Accro du téléphone. Valérie qui travaille quotidiennement sous ses ordres n'a pas la même perception de la chose... "Parfois, il téléphone quinze fois dans la journée pour savoir comment avance le projet qu'il a demandé en urgence la veille. Si je ne réponds pas, il appelle mon voicin de bureau où je suis ; pour moi c'est de la tyrannie !" Après tout n'est-ce pas le rôle d'un chef de s'assurer que le travail avance et qu'il avance bien? On peut être exigeant envers ses collaborateurs, mais c'est dans le relationnel que l'on ne doit pas se montrer tyrannique ; il faut par exemple savoir faire des compliments quand une chose est bien et des reproches quand elle est mal.
Bref, tout est dans la forme. Là où le tyran beugle un "Ton document est à c..., refais-le moi pour demain matin première heure !", le manager exigeant non tyrannique fera l'effort de rester dans le factuel, d'expliquer pourquoi telle ou telle formulation est mauvaise ou en qoui un comportement peut poser un problème pour la bonne marche de l'entreprise.

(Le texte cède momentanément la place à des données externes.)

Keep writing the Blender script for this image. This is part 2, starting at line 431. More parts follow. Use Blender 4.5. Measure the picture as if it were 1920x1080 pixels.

Et pourtant, travailler sous la coupe d'un tyran, c'est possible. En premier lieu, il faut savoir qu'il n'existe pas un seul type de tyran mais plusieurs. Ainsi, avec un hyperstressé, par exemple, qui est en perpétuelle lutte contre le temps et qui preçoit les autres comme des rivaux dans toutes les situations, vous devez être 100% fiable et irréprochable sans pour autant vous laisser imposer un rythme infernal. A l'inverse, évitez à tout prix les compétitions inutiles (attention pour ce type de despote, "tout" est compétition !) et surtout ne réagissez jamais à chaud.
Avec un tyran de type narcissique, qui est persuadé que le monde est à sa botte, vous devez accepter d'être flagorneur sur les bords, de mettre votre amour propre en sourdine et de ne rien attendre en retour d'un service que vous lui aurez rendu.
Les voies légales. et si, quel que soit le type de dictateur auquel vous avez à faire, la tyrannie tourne au harcélement, et qu'il est inenvisageable de changer de job, il vous reste les voies légales. Il ne faut pas hésiter à utiliser l'institution. A savoir alerter l'inspection du travail, le département des ressources humaines s'il y en a un, et si on sent que l'on tombe dans la dépression, le médecin du travail. Si c'est possible, de provoquer une réunion avec le n+1 du tyran et à ne pas hésiter à dire les choses cliarement. Trop souvent, on finit par accepter la version du chef pour être tranquille. C'est comme ça que la tyrannie s'épanouit. Et si ça n'est pas gérable, faites comme Nathalie, qui a profité de la énième fois où son patron lui a dit: "Vous êtes virée !" pour le prendre au mot et négocier un licenciement.